Bear in Heaven - Tunes Next Door to Songs (Eastern Developments)
Generally speaking, the only way to keep an old model for music-making interesting is to continually change the existing structure so that it becomes something new while retaining the characteristics that define its identity. Pop music would have died long ago if it weren't for people who felt the need to resist and subvert dominant ideals in music rather than doom their music to a life of repetition and derivation. These are the kinds of thinkers who will be remembered 30 years from now and while the new EP from Bear in Heaven may not exactly be a potentially historical document, it's certainly worthy of as much praise as anyone might lavish upon it.
Bear in Heaven is Jon Philpot, a musician residing in New York who made up the "analog" half of the criminally underrated and ignored duo Presocratics who in 2000 and 2002 released, on Table of the Elements, two of the strangest and most pleasing discs of experimental music I've heard in quite a while.

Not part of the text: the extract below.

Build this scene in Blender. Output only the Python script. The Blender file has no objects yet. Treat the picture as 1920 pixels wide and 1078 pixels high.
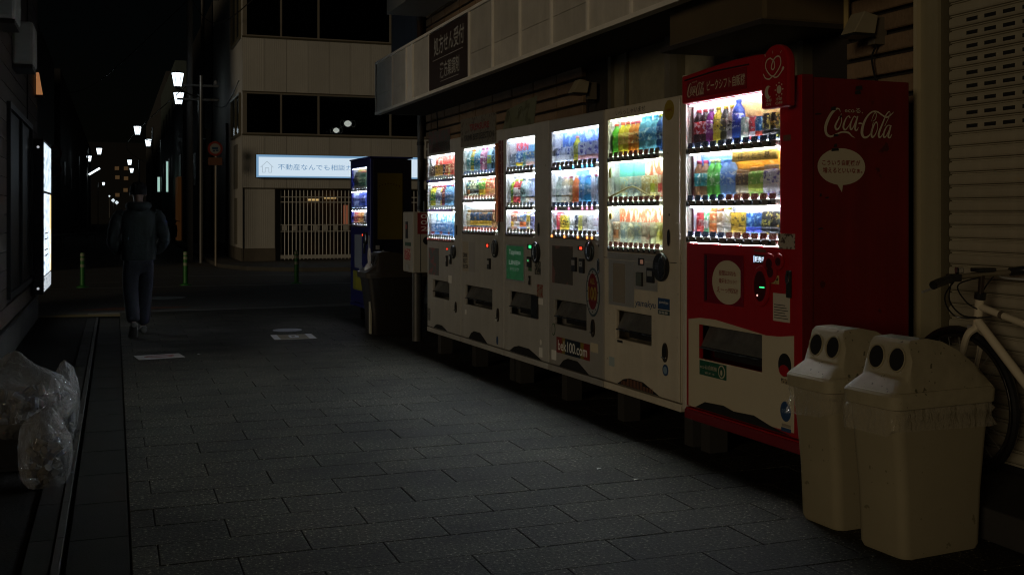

Presocratics (Philpot and Need Windham on electronics) featured expanded noise and electronic soundscapes coupled with spare and often gorgeous songs, culminating on their debut Works and Days with a straight and unironic cover of Mancini's "Moon River" complete with a strings, brass, harp, and percussion. To say that it's a strange and beautiful moment of music would be a gross understatement. Bear in Heaven, not surprisingly, seems to have taken lush, gorgeous half of the Presocratics albums and expanded his scope somewhat to include slightly more traditional structures, and, in fact, the 4-song EP could be heard as a strange sonata with each track bearing a different section of the classical form: "My Chair" (introduction), "Reserve This Song" (exposition), "Falling Star" (development), and "The Nature of Reality" (recapitulation). While it's safe to say that Philpot wasn't thinking about Beethoven or Mozart when he wrote these songs, it serves as a fitting description for a record that so beautifully does something new and interesting with an age old model: the pop song.
Much of Tunes Next Door to Songs is based on very simple harmonies, leaving the task of creating interest and drama to the music's subtle twists and turns of form and instrumentation. Each new instrument's entrance seems perfectly placed and with the inclusion of a staggering number of instruments and voices (guitar, drones, drums, bass, strings, woodwinds, brass, male and female singing, handclaps, melodica, etc.) the EP exists not only as an example of careful and unique songwriting but also as an incredible achievement in arranging and recording. Given the amount of material and resources Philpot clearly has at his disposal it's amazing the amount of restraint he shows. At no point does any song sound overblown or overproduced; rather, each song seems to have been given exactly what it needed, no more or less than necessary. Similarly, he easily could have included more than four songs but instead chose restraint, releasing these four songs that function so perfectly as an independent musical idea. It's criminal that this EP has, for the most part, been released completely under the radar of almost all music listeners. Do what you can to find it.
Eastern Developments, if you're reading this, it's impossible to find this CD. How about a little distribution for one of the best CDs to have been released this year?